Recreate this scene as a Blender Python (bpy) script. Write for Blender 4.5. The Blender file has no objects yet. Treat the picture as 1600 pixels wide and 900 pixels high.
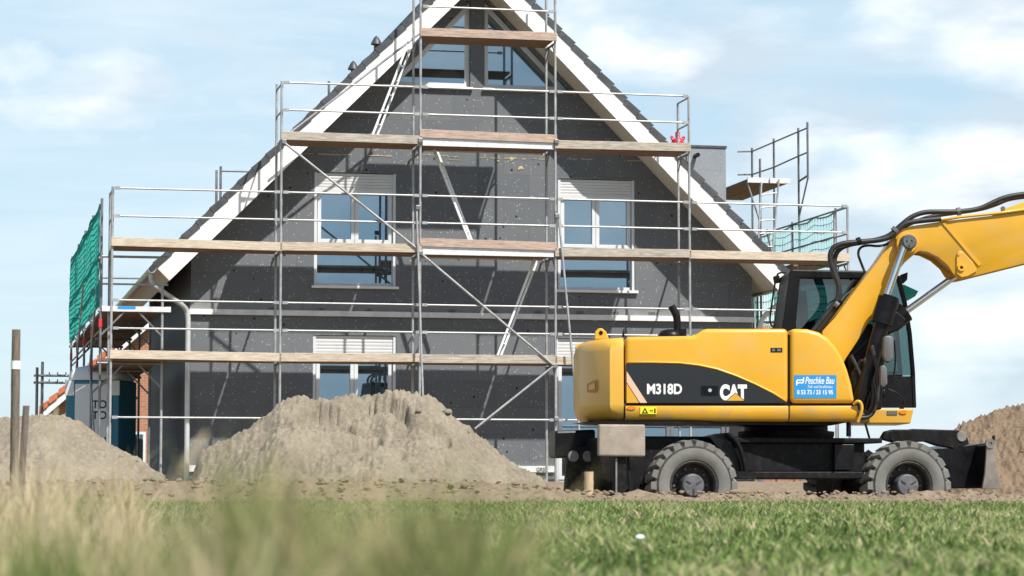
import bpy, bmesh, math, random
import numpy as np
from mathutils import Vector, Matrix, noise
from mathutils.geometry import tessellate_polygon

random.seed(7); rng = np.random.default_rng(7)
S = bpy.context.scene
COL = S.collection
R = math.radians
# ------------------------------------------------------------------ camera model (photo measured at 1600x900)
F = 4000.0; YH = 770.0; CZ = 0.30
PITCH = math.atan((YH - 450) / F)
CAM = Vector((0, 0, CZ))
FW = Vector((0, math.cos(PITCH), math.sin(PITCH))); UP = Vector((0, -math.sin(PITCH), math.cos(PITCH)))
def ray(px, py):
    return FW * F + Vector((1, 0, 0)) * (px - 800) + UP * (450 - py)
class Frame:
    """a ground frame: local x along, local y away, z = world z"""
    def __init__(s, ox, oy, th):
        s.o = (ox, oy); s.th = th; s.c = math.cos(th); s.s = math.sin(th)
    def loc(s, p):
        dx, dy = p[0] - s.o[0], p[1] - s.o[1]
        return Vector((dx * s.c + dy * s.s, -dx * s.s + dy * s.c, p[2]))
    def world(s, p):
        return Vector((s.o[0] + p[0] * s.c - p[1] * s.s, s.o[1] + p[0] * s.s + p[1] * s.c, p[2]))
    def hit(s, px, py, yl=0.0):
        d = ray(px, py)
        c = s.loc(CAM)
        dl = Vector((d.x * s.c + d.y * s.s, -d.x * s.s + d.y * s.c, d.z))
        k = (yl - c.y) / dl.y
        return c + dl * k
TH = R(12.3)
D1, D2 = 1.40, 2.14                       # scaffold inner / outer row distance from the wall
_p = ((655 - 800) / F * 46.5, 46.5)
HF = Frame(_p[0] - D2 * math.sin(TH), _p[1] + D2 * math.cos(TH), TH)
EF = Frame((1250 - 800) / F * 30.8, 30.8, TH)
UFR = Frame((1250 - 800) / F * 30.8, 30.8, R(1.5))        # the upper carriage is slewed a little against the wheels
WF = Frame(0, 0, 0)

# ------------------------------------------------------------------ object helpers
BASE = {}
def root(name, frame, base, label, cat, group=None, rz=0.0):
    o = bpy.data.objects.new(name, None); COL.objects.link(o)
    o.location = frame.world(base); o.rotation_euler = (0, 0, frame.th + rz); o.empty_display_size = .2
    o['label'] = label; o['category'] = cat
    if group: o['group'] = group
    BASE[o.name] = Vector(base)
    return o
def link(name, me, mat, parent=None, smooth=False):
    o = bpy.data.objects.new(name, me); COL.objects.link(o)
    if mat is not None and len(me.materials) == 0:
        for m in (mat if isinstance(mat, (list, tuple)) else [mat]): me.materials.append(m)
    if parent is not None:
        b = BASE[parent.name]
        me.transform(Matrix.Translation(-b))
        o.parent = parent; BASE[o.name] = b
    if smooth is True:
        me.polygons.foreach_set('use_smooth', [True] * len(me.polygons))
    elif smooth:
        me.polygons.foreach_set('use_smooth', [True] * len(me.polygons))
        me.set_sharp_from_angle(angle=R(smooth))
    return o
def tag(o, label, cat, group=None, kind=None):
    if label: o['label'] = label
    if cat: o['category'] = cat
    if group: o['group'] = group
    if kind: o['kind'] = kind
    return o
REMAP = None
class MB:
    def __init__(s): s.v = []; s.f = []
    def add(s, vs, fs):
        n = len(s.v); s.v += [tuple(v) for v in vs]; s.f += [tuple(i + n for i in f) for f in fs]; return s
    def box(s, x0, x1, y0, y1, z0, z1):
        return s.add([(x0,y0,z0),(x1,y0,z0),(x1,y1,z0),(x0,y1,z0),(x0,y0,z1),(x1,y0,z1),(x1,y1,z1),(x0,y1,z1)],
                     [(3,2,1,0),(4,5,6,7),(0,1,5,4),(1,2,6,5),(2,3,7,6),(3,0,4,7)])
    def bar(s, p, q, w, h, up=(0,0,1)):
        p, q = Vector(p), Vector(q); d = (q - p).normalized(); u = Vector(up)
        a = d.cross(u)
        if a.length < 1e-4: a = d.cross(Vector((0,1,0)))
        a.normalize(); b = a.cross(d).normalized()
        vs = []
        for c in (p, q):
            for i, j in ((-1,-1),(1,-1),(1,1),(-1,1)): vs.append(c + a*i*w/2 + b*j*h/2)
        return s.add(vs, [(0,3,2,1),(4,5,6,7),(0,1,5,4),(1,2,6,5),(2,3,7,6),(3,0,4,7)])
    def tube(s, p, q, r, n=8, r2=None):
        return s.path([p, q], r, n, r2)
    def path(s, pts, r, n=8, r2=None, caps=True):
        pts = [Vector(p) for p in pts]; m = len(pts); vs = []; fs = []
        t0 = (pts[1] - pts[0]).normalized()
        a = t0.cross(Vector((0,0,1)))
        if a.length < .05: a = t0.cross(Vector((1,0,0)))
        a.normalize()
        for i, p in enumerate(pts):
            t = (pts[min(i+1, m-1)] - pts[max(i-1, 0)]).normalized()
            a = (a - t * a.dot(t)).normalized(); b = t.cross(a)
            rr = r if r2 is None else r + (r2 - r) * i / (m - 1)
            for k in range(n):
                an = 2 * math.pi * k / n
                vs.append(p + (a * math.cos(an) + b * math.sin(an)) * rr)
        for i in range(m - 1):
            for k in range(n):
                k2 = (k + 1) % n
                fs.append((i*n+k, i*n+k2, (i+1)*n+k2, (i+1)*n+k))
        if caps:
            fs.append(tuple(range(n-1, -1, -1))); fs.append(tuple(range((m-1)*n, m*n)))
        return s.add(vs, fs)
    def prism(s, poly, y0, y1):
        """poly: (x,z) outline, extruded y0..y1"""
        n = len(poly)
        a = sum(poly[i][0]*poly[(i+1)%n][1]-poly[(i+1)%n][0]*poly[i][1] for i in range(n))
        if a < 0: poly = poly[::-1]
        vs = [(x, y0, z) for x, z in poly] + [(x, y1, z) for x, z in poly]
        fs = [tuple(range(n)), tuple(range(2*n-1, n-1, -1))]
        for i in range(n):
            j = (i+1) % n; fs.append((j, i, i+n, j+n))
        return s.add(vs, fs)
    def lathe_y(s, c, prof, n=48):
        """prof: (radius, y offset) pairs revolved round an axis along y through c"""
        vs = []; fs = []; m = len(prof)
        for k in range(n):
            an = 2*math.pi*k/n
            for r, y in prof: vs.append((c[0]+r*math.cos(an), c[1]+y, c[2]+r*math.sin(an)))
        for k in range(n):
            k2 = (k+1) % n
            for i in range(m-1): fs.append((k*m+i, k*m+i+1, k2*m+i+1, k2*m+i))
        return s.add(vs, fs)
    def lathe_z(s, c, prof, n=20):
        vs = []; fs = []; m = len(prof)
        for k in range(n):
            an = 2*math.pi*k/n
            for r, z in prof: vs.append((c[0]+r*math.cos(an), c[1]+r*math.sin(an), c[2]+z))
        for k in range(n):
            k2 = (k+1) % n
            for i in range(m-1): fs.append((k*m+i, k2*m+i, k2*m+i+1, k*m+i+1))
        return s.add(vs, fs)
    def rings(s, rings, cap=True):
        n = len(rings[0]); vs = [v for r in rings for v in r]; fs = []
        for i in range(len(rings)-1):
            for k in range(n):
                k2 = (k+1) % n; fs.append((i*n+k, i*n+k2, (i+1)*n+k2, (i+1)*n+k))
        if cap: fs.append(tuple(range(n-1,-1,-1))); fs.append(tuple(range((len(rings)-1)*n, len(rings)*n)))
        return s.add(vs, fs)
    def mesh(s, name, bevel=0, seg=2, angle=30):
        v_ = s.v if REMAP is None else [tuple(REMAP[1].loc(REMAP[0].world(v))) for v in s.v]
        me = bpy.data.meshes.new(name); me.from_pydata(v_, [], s.f); me.update()
        if bevel:
            bm = bmesh.new(); bm.from_mesh(me)
            bmesh.ops.recalc_face_normals(bm, faces=bm.faces)
            es = [e for e in bm.edges if len(e.link_faces) == 2 and e.calc_face_angle(0) > R(angle)]
            bmesh.ops.bevel(bm, geom=es, offset=bevel, segments=seg, affect='EDGES', profile=.5, clamp_overlap=True)
            bm.to_mesh(me); bm.free()
        return me
    def build(s, name, mat, parent=None, smooth=False, bevel=0, seg=2, angle=30):
        return link(name, s.mesh(name, bevel, seg, angle), mat, parent, smooth)

# ------------------------------------------------------------------ materials
def newmat(name):
    m = bpy.data.materials.new(name); m.use_nodes = True
    nt = m.node_tree; b = nt.nodes['Principled BSDF']; return m, nt, b
def nd(nt, t, **kw):
    n = nt.nodes.new(t)
    for k, v in kw.items():
        if k in n.inputs: n.inputs[k].default_value = v
        else: setattr(n, k, v)
    return n
def ramp(nt, fac, stops, interp='LINEAR'):
    r = nt.nodes.new('ShaderNodeValToRGB'); r.color_ramp.interpolation = interp
    el = r.color_ramp.elements
    while len(el) < len(stops): el.new(.5)
    for e, (p, c) in zip(el, stops):
        e.position = p; e.color = (c[0], c[1], c[2], 1) if hasattr(c, '__len__') else (c, c, c, 1)
    nt.links.new(fac, r.inputs[0]); return r
def mixc(nt, fac, a, b, mode='MIX'):
    m = nt.nodes.new('ShaderNodeMix'); m.data_type = 'RGBA'; m.blend_type = mode
    for sock, v in ((m.inputs[0], fac), (m.inputs[6], a), (m.inputs[7], b)):
        if hasattr(v, 'is_linked'): nt.links.new(v, sock)
        elif hasattr(v, '__len__'): sock.default_value = (v[0], v[1], v[2], 1)
        else: sock.default_value = v
    return m.outputs[2]
def objco(nt, scale=(1,1,1)):
    tc = nt.nodes.new('ShaderNodeTexCoord'); mp = nd(nt, 'ShaderNodeMapping'); mp.inputs['Scale'].default_value = scale
    nt.links.new(tc.outputs['Object'], mp.inputs[0]); return mp.outputs[0]
def noise_n(nt, vec, scale, detail=4, rough=.55):
    n = nd(nt, 'ShaderNodeTexNoise', Scale=scale, Detail=detail, Roughness=rough); nt.links.new(vec, n.inputs['Vector']); return n.outputs['Fac']
def bump(nt, b, h, strength=.3, dist=.02):
    n = nd(nt, 'ShaderNodeBump', Strength=strength, Distance=dist); nt.links.new(h, n.inputs['Height']); nt.links.new(n.outputs[0], b.inputs['Normal'])
def M(name, col, rough=.6, metal=0, var=.12, scale=4, stretch=(1,1,1), dirt=None, damt=.5, bmp=0, bscale=40, spec=.5, coat=0):
    m, nt, b = newmat(name)
    co = objco(nt, stretch)
    n = noise_n(nt, co, scale, 6)
    lo = [c*(1-var) for c in col]; hi = [min(1, c*(1+var)) for c in col]
    c = ramp(nt, n, [(.3, lo), (.7, hi)]).outputs[0]
    if dirt:
        n2 = noise_n(nt, co, scale*2.7, 8, .65)
        f = ramp(nt, n2, [(.5, 0), (.72, damt)]).outputs[0]
        c = mixc(nt, f, c, dirt)
    nt.links.new(c, b.inputs['Base Color'])
    b.inputs['Metallic'].default_value = metal; b.inputs['Specular IOR Level'].default_value = spec
    rr = ramp(nt, n, [(.2, max(.02, rough-.1)), (.8, min(1, rough+.1))]); nt.links.new(rr.outputs[0], b.inputs['Roughness'])
    if coat: b.inputs['Coat Weight'].default_value = coat; b.inputs['Coat Roughness'].default_value = .15
    if bmp: bump(nt, b, noise_n(nt, co, bscale, 6), bmp, .01)
    return m
galv = M('galvanised_steel', (.36,.37,.38), .5, .3, .22, 6, dirt=(.22,.20,.18), damt=.7)
galv_dark = M('weathered_galvanised_steel', (.20,.21,.22), .5, .4, .3, 5, dirt=(.16,.10,.06), damt=.7)
alu = M('aluminium', (.78,.79,.80), .45, .15, .1, 8)
white_steel = M('pale_deck_steel', (.66,.68,.70), .5, .1, .1, 5, dirt=(.35,.33,.3), damt=.5)
wood = M('weathered_pine', (.47,.40,.32), .85, 0, .3, 3, (1.2,14,14), dirt=(.24,.18,.14), damt=.6, bmp=.3, bscale=20, spec=.2)
wood_grey = M('grey_weathered_pine', (.40,.36,.31), .85, 0, .35, 3, (1.2,14,14), dirt=(.20,.16,.13), damt=.8, bmp=.3, bscale=20, spec=.2)
wood_pale = M('pale_scaffold_pine', (.52,.45,.36), .85, 0, .25, 2.5, (1.5,14,14), dirt=(.30,.22,.16), damt=.6, bmp=.3, bscale=20, spec=.2)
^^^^
# WRITTEN EXERCISE:
For each line above that contains the word "scene", copy that line.

# REPLY:
Recreate this scene as a Blender Python (bpy) script. Write for Blender 4.5. The Blender file has no objects yet. Treat the picture as 1600 pixels wide and 900 pixels high.
S = bpy.context.scene